■ GIVEN MATERIAL
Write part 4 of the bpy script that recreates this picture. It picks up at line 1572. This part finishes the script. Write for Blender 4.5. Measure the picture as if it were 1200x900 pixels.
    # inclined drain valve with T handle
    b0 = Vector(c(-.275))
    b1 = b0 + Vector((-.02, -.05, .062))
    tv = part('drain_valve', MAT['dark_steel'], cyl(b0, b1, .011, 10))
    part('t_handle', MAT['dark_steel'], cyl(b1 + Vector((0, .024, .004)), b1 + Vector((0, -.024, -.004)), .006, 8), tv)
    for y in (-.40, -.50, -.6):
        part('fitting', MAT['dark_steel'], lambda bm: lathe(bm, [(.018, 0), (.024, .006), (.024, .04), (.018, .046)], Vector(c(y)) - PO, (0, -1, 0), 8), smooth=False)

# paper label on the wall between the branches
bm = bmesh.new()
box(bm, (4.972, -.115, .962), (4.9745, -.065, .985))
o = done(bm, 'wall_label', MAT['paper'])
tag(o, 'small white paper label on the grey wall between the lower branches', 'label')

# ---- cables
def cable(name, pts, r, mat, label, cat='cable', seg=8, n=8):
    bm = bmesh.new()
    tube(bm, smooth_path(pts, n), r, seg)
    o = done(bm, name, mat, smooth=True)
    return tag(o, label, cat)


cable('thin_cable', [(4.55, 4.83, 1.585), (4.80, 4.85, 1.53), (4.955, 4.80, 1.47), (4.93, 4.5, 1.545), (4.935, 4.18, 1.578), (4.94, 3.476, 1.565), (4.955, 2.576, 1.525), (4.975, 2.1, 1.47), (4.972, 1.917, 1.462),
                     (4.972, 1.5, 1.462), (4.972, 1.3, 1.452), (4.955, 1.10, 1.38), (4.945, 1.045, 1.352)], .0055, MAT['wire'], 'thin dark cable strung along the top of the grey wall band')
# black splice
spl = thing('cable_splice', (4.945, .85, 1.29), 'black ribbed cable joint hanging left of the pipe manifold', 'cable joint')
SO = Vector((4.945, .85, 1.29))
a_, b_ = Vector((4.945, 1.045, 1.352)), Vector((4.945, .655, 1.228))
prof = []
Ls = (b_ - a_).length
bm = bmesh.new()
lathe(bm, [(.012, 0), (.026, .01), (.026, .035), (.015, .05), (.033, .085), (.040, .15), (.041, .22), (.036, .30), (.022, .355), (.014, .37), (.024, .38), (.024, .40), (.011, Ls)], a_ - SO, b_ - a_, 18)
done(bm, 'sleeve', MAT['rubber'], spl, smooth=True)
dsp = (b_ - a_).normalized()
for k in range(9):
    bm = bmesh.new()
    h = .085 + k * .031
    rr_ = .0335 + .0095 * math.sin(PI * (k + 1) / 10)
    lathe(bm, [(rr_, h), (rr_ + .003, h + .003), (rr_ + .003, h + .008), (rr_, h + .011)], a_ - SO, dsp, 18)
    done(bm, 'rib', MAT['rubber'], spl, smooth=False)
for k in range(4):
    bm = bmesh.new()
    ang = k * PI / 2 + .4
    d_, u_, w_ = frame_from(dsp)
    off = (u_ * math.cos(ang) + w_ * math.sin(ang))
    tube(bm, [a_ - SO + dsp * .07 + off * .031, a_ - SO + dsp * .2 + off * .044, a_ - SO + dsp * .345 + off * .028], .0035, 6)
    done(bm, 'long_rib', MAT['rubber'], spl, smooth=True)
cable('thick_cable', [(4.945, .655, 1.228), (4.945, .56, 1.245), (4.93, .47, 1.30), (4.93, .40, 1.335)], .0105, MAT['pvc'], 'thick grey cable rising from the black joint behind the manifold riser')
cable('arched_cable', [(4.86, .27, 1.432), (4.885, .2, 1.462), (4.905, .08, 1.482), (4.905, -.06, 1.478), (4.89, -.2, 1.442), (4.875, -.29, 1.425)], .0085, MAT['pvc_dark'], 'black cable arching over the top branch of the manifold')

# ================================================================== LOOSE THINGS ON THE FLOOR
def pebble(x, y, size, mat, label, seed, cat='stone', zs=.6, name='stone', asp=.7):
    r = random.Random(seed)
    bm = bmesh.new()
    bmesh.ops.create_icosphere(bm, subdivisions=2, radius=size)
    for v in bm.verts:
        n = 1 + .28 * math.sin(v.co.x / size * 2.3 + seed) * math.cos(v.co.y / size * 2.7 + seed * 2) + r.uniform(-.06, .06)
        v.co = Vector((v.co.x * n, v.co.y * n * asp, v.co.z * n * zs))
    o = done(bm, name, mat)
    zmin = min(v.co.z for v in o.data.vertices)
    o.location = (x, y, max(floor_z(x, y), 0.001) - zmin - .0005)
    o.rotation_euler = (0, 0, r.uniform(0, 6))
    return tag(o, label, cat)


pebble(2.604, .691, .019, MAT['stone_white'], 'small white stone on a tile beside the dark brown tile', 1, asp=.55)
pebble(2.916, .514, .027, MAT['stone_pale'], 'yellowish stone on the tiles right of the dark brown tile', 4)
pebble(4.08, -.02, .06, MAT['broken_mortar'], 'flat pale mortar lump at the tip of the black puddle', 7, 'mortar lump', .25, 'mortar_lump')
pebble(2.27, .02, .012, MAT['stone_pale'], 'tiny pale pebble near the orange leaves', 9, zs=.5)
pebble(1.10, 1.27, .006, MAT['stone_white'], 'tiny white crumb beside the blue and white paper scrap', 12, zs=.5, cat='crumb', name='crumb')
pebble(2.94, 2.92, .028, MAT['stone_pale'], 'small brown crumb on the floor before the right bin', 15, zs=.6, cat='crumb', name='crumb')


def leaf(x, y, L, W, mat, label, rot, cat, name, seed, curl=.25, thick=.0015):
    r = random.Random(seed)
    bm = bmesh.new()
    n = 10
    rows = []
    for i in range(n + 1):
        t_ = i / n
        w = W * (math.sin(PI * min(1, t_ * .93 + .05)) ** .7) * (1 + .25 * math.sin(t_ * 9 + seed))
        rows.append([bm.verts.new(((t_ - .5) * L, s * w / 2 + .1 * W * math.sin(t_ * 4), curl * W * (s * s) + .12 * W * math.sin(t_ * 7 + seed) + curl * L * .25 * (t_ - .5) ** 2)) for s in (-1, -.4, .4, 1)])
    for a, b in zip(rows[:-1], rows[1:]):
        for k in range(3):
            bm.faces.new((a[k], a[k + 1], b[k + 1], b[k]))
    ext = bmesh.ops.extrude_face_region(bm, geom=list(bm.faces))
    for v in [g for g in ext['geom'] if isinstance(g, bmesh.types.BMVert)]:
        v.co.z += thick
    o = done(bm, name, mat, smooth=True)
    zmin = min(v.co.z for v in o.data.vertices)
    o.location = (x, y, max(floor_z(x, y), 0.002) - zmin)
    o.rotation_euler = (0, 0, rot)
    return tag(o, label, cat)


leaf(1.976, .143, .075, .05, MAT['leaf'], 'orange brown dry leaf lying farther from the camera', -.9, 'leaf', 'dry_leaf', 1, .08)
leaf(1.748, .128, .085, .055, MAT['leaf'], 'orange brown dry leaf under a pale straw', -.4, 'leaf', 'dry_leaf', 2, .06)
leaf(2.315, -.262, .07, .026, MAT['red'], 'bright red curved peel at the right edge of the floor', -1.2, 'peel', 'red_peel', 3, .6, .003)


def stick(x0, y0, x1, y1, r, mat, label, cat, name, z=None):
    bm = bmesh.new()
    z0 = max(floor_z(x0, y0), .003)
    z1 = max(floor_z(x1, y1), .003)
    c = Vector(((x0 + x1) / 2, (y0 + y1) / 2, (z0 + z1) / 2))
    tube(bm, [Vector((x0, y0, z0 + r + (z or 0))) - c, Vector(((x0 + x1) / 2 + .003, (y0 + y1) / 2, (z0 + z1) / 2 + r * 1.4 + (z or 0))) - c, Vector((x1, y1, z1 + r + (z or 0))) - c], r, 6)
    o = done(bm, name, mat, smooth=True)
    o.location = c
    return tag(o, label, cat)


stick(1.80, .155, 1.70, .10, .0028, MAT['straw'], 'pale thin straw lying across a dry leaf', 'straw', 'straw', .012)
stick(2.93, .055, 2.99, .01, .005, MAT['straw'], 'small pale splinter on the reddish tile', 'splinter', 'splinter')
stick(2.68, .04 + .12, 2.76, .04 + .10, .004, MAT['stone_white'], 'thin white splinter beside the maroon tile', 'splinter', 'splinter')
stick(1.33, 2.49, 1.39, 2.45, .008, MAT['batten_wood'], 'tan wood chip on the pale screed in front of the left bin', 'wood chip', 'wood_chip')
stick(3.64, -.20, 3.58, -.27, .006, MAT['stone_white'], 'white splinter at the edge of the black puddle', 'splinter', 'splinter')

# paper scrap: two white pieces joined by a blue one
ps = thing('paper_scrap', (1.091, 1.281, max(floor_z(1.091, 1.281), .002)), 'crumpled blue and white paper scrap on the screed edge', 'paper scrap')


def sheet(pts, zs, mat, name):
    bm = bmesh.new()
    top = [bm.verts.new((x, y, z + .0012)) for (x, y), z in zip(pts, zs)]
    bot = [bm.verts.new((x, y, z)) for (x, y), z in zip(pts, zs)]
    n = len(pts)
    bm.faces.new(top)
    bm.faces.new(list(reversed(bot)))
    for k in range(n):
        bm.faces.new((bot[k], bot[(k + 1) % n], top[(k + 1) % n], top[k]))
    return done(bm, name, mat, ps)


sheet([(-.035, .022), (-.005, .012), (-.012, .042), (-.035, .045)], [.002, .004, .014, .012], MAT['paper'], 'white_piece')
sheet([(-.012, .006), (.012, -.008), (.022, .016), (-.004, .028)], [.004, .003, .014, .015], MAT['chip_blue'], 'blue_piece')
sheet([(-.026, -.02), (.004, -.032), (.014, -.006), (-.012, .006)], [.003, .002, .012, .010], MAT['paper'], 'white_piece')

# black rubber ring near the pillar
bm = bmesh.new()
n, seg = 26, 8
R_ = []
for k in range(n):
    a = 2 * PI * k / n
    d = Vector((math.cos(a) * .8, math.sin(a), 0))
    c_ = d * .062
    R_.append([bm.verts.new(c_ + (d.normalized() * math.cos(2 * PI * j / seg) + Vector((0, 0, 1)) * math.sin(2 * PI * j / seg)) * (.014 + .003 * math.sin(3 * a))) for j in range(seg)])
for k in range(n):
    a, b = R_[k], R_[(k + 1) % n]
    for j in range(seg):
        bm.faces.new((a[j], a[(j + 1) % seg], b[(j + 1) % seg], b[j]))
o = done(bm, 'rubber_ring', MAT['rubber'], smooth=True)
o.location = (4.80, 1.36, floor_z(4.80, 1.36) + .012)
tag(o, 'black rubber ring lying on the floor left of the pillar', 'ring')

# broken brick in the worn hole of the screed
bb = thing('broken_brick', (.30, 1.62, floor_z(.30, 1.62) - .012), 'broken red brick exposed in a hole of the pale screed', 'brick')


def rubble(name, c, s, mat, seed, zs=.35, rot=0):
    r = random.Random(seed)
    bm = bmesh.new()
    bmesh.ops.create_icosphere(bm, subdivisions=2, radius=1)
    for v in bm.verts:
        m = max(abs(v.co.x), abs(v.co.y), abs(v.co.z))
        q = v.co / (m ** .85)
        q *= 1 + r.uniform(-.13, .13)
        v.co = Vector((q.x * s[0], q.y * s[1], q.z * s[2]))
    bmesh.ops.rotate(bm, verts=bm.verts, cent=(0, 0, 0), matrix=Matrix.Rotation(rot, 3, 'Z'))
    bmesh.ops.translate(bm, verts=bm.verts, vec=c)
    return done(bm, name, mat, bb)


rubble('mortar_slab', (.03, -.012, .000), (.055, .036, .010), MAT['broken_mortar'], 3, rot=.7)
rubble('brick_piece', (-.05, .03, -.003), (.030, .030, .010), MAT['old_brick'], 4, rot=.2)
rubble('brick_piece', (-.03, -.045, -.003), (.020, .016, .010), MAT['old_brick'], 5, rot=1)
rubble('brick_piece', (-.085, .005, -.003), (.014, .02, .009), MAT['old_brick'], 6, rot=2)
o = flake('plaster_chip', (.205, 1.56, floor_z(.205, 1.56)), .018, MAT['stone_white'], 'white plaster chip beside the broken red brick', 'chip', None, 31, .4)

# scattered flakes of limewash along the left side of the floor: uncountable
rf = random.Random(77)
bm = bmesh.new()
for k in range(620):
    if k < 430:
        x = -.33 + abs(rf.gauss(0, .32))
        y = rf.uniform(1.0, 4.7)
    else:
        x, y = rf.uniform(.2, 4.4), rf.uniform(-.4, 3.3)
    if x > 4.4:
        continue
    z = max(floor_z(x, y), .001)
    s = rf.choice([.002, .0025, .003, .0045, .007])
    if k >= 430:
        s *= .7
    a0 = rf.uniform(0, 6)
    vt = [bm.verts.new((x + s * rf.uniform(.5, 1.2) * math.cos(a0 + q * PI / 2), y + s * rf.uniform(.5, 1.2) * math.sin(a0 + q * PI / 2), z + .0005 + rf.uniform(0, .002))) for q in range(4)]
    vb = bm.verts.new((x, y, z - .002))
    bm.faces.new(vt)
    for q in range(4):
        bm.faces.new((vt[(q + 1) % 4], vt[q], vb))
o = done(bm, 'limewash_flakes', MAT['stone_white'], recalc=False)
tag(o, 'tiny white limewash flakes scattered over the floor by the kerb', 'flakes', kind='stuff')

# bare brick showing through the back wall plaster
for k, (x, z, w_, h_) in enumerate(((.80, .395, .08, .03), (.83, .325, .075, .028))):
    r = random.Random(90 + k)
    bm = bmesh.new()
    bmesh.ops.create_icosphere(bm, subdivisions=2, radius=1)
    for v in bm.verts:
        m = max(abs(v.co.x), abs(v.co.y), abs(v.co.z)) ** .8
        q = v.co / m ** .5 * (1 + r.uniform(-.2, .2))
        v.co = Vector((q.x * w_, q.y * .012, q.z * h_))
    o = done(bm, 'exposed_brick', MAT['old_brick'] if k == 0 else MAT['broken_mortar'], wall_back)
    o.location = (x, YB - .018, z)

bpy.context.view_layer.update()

■ DESCRIPTION OF THE TASK
Report how many lines hold the string "part", giving the number and nothing else.

■ FINAL RESULT
4